Monday, November 14, 2011

Amanda Kyle Williams: The Stranger You Seek

In her debut Amanda Kyle Williams takes the readers to Atlanta where it is part of a serial killers games to make sure that the whole city is on edge especially those who work within law enforcement.

Atlanta is not just suffering from a summer heat wave, a killer has emerged one where there appears to be no connection between the victims. The killer becomes more bold with each kill and taunting as the lead detective, Rauser, begins to receive letters from the killer with clues of who is next, but not enough information to stop it. This leads Rauser to contact his friend Keye Street, who was a profiler in the FBI before alcohol took away her job and her family. Keye does not know if she will be able to handle reentering the world of serial killer is this is what lead her to drink in the first place. But the choice is taken away from Keye when she becomes the target of  the killer and it is made clear that Keye is not going to get away from this case unscathed.

I enjoyed how this book began with a chapter that is from the point of view of the serial killer. This chapter sets the stage for the entire novel and it makes you want to look over your shoulder thinking that someone is watching you.

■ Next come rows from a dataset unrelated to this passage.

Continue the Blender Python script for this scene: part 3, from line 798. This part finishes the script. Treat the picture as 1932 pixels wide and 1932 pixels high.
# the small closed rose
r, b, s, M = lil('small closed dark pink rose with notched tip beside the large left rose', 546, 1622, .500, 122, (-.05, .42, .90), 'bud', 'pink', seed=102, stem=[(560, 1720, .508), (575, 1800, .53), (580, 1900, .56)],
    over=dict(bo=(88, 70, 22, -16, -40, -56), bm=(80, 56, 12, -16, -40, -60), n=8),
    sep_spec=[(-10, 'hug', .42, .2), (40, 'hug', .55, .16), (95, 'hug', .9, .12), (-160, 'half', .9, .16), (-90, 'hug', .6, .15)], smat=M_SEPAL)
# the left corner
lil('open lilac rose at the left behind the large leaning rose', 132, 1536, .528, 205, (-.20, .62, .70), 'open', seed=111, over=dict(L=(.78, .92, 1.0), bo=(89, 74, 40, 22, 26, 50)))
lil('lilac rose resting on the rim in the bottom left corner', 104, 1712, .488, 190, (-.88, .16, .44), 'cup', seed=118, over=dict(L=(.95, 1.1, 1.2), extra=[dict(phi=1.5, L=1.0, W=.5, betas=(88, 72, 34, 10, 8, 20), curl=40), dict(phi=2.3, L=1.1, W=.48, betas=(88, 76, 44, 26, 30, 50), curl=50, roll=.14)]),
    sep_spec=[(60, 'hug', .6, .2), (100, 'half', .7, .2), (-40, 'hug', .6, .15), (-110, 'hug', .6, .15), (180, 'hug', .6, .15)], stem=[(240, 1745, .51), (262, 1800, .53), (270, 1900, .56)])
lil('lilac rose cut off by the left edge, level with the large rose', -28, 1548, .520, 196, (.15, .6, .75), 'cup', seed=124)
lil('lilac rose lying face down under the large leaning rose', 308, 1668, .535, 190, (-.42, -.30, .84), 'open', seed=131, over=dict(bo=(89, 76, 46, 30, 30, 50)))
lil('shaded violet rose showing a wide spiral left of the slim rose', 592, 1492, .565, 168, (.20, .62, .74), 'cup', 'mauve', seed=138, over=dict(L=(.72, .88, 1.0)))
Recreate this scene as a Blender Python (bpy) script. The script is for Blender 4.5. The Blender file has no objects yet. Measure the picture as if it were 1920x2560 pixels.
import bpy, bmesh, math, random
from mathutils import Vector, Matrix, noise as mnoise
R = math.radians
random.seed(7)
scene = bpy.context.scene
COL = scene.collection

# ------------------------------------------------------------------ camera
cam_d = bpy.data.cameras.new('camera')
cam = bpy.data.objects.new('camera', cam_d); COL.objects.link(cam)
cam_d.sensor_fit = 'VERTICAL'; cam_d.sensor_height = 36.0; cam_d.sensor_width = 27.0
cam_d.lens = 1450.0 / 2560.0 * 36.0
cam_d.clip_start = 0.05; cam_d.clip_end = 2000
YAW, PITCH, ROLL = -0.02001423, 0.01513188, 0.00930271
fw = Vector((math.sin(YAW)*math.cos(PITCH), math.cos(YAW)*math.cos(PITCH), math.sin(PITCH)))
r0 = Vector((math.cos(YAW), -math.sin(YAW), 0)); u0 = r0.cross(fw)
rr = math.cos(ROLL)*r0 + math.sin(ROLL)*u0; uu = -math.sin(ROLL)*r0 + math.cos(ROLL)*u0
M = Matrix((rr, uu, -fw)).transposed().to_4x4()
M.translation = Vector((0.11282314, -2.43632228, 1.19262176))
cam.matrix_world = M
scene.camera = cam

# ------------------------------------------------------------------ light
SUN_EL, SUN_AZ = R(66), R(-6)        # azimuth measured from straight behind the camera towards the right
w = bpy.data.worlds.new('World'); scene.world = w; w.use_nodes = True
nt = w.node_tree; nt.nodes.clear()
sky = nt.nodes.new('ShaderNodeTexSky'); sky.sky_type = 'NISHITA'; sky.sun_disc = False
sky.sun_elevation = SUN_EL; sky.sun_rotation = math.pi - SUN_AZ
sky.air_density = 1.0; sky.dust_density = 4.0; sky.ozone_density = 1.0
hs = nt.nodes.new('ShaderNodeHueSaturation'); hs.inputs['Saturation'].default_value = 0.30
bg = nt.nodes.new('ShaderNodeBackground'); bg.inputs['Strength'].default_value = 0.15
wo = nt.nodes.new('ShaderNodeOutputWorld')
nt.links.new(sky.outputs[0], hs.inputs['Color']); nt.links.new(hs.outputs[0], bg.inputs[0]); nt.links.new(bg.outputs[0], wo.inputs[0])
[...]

I really liked the way that Williams portrayed the serial killer and the chapters that were from the killers point of view. They were twisted, insane and offered up information to the reader that further lead astray but helped them determine who the killer was. Although I do not think that Williams introduced anything new into the serial killer genre, I think that Williams wrote a complex serial killer figure, and this was my favorite part of this novel.

Keye Street is an interesting character. She used to be a profiler for the FBI but was kicked out because she became an alcoholic, however, I think that this is a very real problem within any police or law enforcement agency. I appreciated that Williams never had Keye forget that she was an alcoholic and that Keye still craves what a drink could do for her. There are some parts in Keye's interaction with other characters is that a few state that Keye is basically of herself and that everything is all about Keye. I did not get this impression at all in any of the relationships that Keye had. If anything I think that the character who wanted every thing to be about him is Rauser. He is the one that is always needing Keye and her expertise, he is the one who becomes so involved in the case that it does eventually become about his career. There is also supposed to be sexual tension between Rauser and Keye, I did not feel it at all. I think that they work great together as a collaboration in a case, but as a couple, I do not see it.

I think that Williams is a new author to watch out for. I think her development of her serial killer character was really well done and I really enjoyed Keye as a character. I think that Williams needs to focus more on her interaction between characters so that they are better defined and more concrete, however, this book was able to keep me entertained. I look forward to reading another Keye Street novel.


NOTE: There are some descriptions of the murder scenes that may be disturbing to some individuals as many of them are sexual in nature.